Abstract

AbstractThe literature provides insights for catalyst design and discovery. Effective analysis of reported data using machine learning (ML) methods offers the ability to gain valuable information. However, utilizing the literature in this way has obstacles such as lack of compositional overlaps, bias from prior published data, and low sample counts for many elements. The present study describes an ML approach that considers elemental features as input representations instead of inputting catalyst compositions directly. This ML method has the potential for catalyst discovery, including catalytic reactions with limited catalyst composition overlap in the available data. Oxidative coupling of methane (OCM), water gas shift (WGS), and CO oxidation reactions were chosen to confirm the effectiveness of the proposed method by analysis using several state‐of‐the‐art ML methods.
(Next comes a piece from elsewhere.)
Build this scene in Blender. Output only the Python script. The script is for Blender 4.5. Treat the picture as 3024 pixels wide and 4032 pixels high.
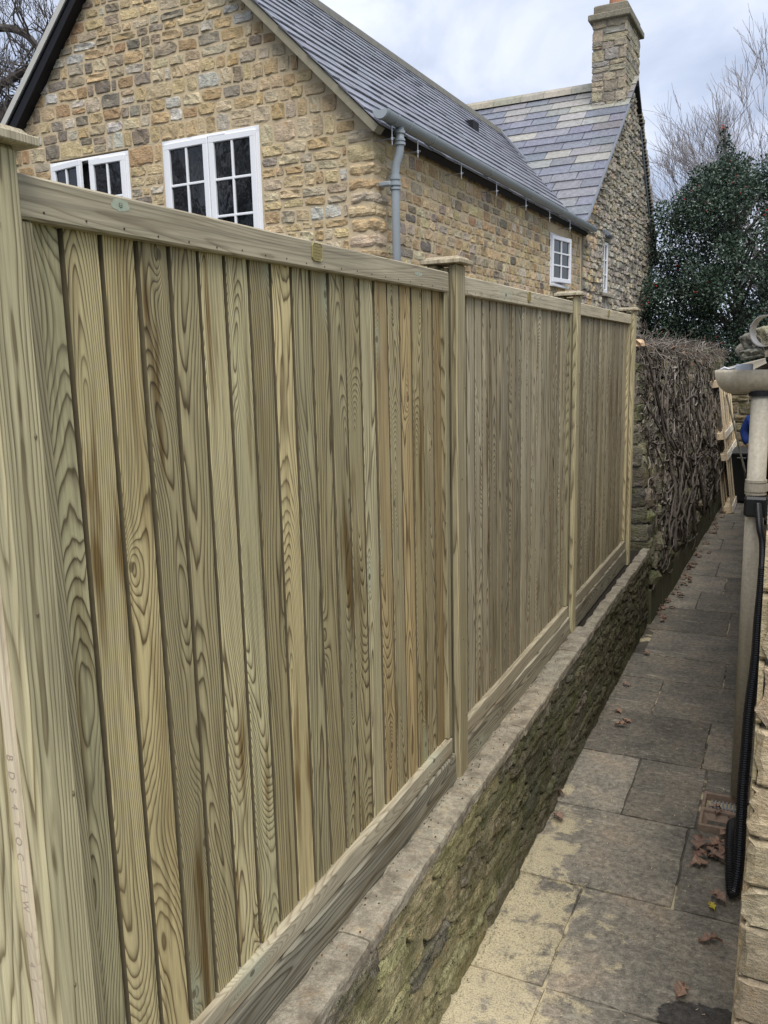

Among the ML methods tested, gradient boosting regression with XGBoost (XGB) provided the best results, and prediction accuracy was improved by the proposed approach for all three reaction types. In addition, a quantitative value of “feature importance score” was calculated to evaluate the most influential input variables on catalyst performance. Finally, catalyst optimization was explored using ML as a “surrogate” model, and the top 20 promising candidate catalysts were identified for the OCM reaction based on the optimization. The advantages of ML in catalysis analysis as well as the difficulties and limitations originating from the complexity of heterogeneous catalysis were explored.